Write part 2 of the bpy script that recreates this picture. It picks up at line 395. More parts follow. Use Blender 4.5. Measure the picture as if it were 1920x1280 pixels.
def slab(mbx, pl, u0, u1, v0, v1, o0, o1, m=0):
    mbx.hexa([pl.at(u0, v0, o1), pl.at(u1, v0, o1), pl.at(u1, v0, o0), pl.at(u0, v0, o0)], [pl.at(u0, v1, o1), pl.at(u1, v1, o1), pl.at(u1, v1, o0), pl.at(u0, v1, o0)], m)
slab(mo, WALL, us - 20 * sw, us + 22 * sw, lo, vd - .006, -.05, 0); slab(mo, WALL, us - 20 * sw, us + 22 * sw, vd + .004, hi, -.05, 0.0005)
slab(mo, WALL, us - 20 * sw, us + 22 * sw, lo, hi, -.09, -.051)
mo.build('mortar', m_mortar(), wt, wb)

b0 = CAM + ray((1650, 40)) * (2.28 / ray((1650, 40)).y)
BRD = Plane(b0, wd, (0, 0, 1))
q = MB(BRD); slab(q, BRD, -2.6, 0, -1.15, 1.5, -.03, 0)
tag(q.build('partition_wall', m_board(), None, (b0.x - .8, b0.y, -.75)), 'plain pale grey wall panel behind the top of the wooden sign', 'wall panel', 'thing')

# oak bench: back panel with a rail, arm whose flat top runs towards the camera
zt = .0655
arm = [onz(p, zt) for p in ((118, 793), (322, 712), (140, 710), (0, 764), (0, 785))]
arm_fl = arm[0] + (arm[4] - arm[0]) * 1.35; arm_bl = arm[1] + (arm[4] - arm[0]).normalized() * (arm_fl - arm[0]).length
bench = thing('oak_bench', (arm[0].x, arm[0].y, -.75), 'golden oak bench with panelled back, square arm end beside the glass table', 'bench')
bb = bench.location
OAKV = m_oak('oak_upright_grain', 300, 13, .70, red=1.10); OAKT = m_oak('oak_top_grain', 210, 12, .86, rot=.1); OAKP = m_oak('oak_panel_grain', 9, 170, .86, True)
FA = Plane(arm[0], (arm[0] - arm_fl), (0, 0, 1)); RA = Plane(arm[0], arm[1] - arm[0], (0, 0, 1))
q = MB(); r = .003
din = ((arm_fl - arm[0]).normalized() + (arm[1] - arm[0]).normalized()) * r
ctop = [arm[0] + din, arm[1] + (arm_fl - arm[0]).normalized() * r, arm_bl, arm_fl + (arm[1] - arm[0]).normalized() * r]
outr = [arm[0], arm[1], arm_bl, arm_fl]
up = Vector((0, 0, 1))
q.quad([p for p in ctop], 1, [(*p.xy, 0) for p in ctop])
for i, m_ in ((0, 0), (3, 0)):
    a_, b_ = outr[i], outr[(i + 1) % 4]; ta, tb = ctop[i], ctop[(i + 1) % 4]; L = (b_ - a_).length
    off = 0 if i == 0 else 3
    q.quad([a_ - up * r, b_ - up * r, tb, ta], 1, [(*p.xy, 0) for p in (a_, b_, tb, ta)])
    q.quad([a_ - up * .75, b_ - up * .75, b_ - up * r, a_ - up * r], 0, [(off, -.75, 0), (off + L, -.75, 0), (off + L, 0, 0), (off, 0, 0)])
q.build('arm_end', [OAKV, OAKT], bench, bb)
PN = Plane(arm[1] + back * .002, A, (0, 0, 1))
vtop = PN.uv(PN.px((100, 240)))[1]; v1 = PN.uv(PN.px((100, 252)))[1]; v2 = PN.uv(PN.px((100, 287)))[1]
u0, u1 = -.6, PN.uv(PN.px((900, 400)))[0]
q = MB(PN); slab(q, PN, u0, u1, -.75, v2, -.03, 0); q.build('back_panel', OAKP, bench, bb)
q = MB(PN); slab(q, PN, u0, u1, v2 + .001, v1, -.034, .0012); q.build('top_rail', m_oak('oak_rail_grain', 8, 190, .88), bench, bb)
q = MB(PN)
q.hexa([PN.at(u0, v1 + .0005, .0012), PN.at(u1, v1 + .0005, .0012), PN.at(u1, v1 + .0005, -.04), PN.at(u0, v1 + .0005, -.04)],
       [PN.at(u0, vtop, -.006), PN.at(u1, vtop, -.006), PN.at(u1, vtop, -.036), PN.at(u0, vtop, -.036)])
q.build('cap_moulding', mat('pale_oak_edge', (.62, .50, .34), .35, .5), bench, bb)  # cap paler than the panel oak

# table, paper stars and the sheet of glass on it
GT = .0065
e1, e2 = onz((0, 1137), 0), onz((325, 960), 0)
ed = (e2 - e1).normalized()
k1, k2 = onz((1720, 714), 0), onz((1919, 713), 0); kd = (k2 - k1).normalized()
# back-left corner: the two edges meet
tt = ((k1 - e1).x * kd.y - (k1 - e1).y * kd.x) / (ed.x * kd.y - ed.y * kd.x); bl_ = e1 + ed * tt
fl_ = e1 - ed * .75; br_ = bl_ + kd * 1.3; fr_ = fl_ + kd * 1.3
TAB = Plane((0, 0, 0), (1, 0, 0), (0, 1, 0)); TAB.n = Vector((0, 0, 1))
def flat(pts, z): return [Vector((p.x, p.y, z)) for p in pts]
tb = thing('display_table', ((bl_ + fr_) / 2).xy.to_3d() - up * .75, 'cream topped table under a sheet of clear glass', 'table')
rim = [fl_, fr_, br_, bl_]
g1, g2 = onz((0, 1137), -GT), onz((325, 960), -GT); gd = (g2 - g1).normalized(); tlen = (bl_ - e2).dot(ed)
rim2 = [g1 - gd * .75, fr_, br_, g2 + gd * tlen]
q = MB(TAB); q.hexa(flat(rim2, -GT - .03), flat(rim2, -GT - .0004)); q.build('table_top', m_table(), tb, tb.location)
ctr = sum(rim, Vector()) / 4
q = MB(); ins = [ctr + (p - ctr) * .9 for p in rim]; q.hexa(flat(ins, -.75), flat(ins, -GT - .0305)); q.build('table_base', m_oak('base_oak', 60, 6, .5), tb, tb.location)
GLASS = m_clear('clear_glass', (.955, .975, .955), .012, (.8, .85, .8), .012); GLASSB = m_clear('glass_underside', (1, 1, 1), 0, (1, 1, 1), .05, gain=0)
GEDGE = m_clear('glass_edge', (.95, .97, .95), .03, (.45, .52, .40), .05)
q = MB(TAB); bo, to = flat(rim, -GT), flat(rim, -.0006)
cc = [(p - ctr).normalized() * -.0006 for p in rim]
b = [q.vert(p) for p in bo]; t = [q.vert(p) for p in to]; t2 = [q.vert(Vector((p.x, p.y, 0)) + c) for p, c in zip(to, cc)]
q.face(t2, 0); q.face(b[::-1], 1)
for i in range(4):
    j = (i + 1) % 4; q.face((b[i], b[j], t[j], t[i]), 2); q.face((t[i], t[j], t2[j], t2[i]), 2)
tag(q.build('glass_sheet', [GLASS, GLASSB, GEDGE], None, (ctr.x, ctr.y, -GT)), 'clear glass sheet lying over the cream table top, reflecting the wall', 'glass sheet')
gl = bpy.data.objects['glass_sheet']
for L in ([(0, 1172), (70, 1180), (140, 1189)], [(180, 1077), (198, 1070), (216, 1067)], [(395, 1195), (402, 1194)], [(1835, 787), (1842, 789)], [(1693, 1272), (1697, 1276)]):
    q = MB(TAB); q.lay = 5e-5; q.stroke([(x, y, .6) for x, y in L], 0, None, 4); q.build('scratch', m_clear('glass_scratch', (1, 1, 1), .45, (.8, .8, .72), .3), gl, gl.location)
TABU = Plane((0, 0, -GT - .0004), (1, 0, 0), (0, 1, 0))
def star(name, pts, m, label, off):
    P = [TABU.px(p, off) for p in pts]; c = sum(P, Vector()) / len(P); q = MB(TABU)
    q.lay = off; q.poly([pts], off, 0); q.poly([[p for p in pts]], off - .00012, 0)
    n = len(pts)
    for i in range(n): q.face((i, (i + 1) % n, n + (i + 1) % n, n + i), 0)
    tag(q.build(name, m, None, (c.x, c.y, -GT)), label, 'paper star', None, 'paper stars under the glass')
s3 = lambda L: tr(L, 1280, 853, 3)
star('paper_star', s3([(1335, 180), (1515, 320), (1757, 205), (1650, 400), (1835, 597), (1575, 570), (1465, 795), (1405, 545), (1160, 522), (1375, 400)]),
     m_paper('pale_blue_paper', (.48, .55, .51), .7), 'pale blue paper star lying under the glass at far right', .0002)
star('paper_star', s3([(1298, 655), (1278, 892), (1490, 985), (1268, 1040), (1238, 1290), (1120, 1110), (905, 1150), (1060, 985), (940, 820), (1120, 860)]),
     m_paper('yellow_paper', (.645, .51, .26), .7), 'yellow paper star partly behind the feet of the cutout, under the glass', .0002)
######
Collect the lines of the data that carry the word "OAKV".

OAKV = m_oak('oak_upright_grain', 300, 13, .70, red=1.10); OAKT = m_oak('oak_top_grain', 210, 12, .86, rot=.1); OAKP = m_oak('oak_panel_grain', 9, 170, .86, True)
q.build('arm_end', [OAKV, OAKT], bench, bb)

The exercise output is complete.